→ Material:

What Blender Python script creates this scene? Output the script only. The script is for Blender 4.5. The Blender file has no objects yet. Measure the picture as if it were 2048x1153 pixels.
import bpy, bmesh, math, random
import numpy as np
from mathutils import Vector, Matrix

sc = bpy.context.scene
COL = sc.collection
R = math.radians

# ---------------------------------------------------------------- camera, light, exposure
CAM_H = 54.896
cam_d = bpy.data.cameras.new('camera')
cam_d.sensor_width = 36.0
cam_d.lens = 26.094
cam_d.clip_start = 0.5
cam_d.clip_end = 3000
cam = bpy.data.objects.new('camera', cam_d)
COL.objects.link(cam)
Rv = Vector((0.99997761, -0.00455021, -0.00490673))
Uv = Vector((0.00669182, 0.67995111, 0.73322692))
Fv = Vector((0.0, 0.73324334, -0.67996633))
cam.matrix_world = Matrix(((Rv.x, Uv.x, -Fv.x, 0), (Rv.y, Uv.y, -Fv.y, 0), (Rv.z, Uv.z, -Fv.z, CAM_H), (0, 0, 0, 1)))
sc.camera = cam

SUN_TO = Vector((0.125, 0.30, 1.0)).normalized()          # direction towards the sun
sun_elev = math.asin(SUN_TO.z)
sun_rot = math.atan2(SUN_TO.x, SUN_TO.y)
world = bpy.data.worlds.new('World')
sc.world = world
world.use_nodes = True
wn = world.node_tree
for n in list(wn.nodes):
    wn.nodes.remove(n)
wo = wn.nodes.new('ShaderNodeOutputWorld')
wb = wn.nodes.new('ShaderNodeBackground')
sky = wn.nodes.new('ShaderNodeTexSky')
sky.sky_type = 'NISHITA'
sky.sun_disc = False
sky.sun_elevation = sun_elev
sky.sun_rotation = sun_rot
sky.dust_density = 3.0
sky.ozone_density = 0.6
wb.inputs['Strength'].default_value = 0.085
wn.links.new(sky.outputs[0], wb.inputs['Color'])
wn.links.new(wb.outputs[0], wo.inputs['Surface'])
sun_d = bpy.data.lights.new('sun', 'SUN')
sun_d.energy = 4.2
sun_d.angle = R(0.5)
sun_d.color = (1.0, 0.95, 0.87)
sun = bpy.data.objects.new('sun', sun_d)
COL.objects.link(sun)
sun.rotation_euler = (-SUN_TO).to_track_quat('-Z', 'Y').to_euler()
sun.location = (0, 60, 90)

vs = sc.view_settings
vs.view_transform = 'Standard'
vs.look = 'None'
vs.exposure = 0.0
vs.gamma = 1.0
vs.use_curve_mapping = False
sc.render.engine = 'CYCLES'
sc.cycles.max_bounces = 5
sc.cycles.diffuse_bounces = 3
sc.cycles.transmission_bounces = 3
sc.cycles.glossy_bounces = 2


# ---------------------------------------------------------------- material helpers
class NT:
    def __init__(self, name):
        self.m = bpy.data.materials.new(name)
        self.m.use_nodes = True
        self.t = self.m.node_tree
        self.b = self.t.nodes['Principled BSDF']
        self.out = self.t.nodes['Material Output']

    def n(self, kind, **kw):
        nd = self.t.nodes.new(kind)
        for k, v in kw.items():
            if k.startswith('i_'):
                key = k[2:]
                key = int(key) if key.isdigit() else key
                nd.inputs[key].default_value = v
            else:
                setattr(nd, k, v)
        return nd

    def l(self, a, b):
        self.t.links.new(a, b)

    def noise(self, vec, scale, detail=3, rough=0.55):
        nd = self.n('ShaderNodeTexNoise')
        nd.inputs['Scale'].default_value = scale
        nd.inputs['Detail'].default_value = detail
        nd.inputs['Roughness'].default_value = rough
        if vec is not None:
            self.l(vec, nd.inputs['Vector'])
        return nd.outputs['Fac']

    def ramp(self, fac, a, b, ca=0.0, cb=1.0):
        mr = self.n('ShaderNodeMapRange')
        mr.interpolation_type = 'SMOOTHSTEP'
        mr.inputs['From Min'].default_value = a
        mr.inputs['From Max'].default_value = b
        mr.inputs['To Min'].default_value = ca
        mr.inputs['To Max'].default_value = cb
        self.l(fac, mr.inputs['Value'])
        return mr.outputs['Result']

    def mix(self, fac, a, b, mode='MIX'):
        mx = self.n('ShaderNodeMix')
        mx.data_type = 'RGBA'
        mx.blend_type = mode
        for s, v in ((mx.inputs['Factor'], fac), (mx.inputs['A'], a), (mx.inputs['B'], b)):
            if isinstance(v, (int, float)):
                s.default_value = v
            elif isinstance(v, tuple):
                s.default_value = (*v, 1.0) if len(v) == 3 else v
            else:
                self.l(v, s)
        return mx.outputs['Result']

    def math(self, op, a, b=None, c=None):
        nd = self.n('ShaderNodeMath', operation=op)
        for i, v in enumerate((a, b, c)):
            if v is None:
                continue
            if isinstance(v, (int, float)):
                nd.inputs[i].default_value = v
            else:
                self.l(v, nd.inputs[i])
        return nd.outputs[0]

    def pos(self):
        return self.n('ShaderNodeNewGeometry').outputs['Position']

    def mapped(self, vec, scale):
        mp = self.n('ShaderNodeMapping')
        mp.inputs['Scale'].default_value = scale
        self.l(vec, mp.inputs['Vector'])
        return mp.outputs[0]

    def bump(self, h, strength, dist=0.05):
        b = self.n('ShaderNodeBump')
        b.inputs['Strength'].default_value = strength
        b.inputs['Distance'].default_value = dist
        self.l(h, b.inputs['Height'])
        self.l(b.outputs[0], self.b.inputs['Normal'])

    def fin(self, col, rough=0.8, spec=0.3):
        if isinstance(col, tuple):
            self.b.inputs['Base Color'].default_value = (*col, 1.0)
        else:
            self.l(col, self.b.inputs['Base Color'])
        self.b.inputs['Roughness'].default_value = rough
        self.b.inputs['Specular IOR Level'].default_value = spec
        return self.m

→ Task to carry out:
Everything from the first line above up to and including the line that contains "sc.camera = cam" should be printed exactly; please print only that.

→ Complete response:
What Blender Python script creates this scene? Output the script only. The script is for Blender 4.5. The Blender file has no objects yet. Measure the picture as if it were 2048x1153 pixels.
import bpy, bmesh, math, random
import numpy as np
from mathutils import Vector, Matrix

sc = bpy.context.scene
COL = sc.collection
R = math.radians

# ---------------------------------------------------------------- camera, light, exposure
CAM_H = 54.896
cam_d = bpy.data.cameras.new('camera')
cam_d.sensor_width = 36.0
cam_d.lens = 26.094
cam_d.clip_start = 0.5
cam_d.clip_end = 3000
cam = bpy.data.objects.new('camera', cam_d)
COL.objects.link(cam)
Rv = Vector((0.99997761, -0.00455021, -0.00490673))
Uv = Vector((0.00669182, 0.67995111, 0.73322692))
Fv = Vector((0.0, 0.73324334, -0.67996633))
cam.matrix_world = Matrix(((Rv.x, Uv.x, -Fv.x, 0), (Rv.y, Uv.y, -Fv.y, 0), (Rv.z, Uv.z, -Fv.z, CAM_H), (0, 0, 0, 1)))
sc.camera = cam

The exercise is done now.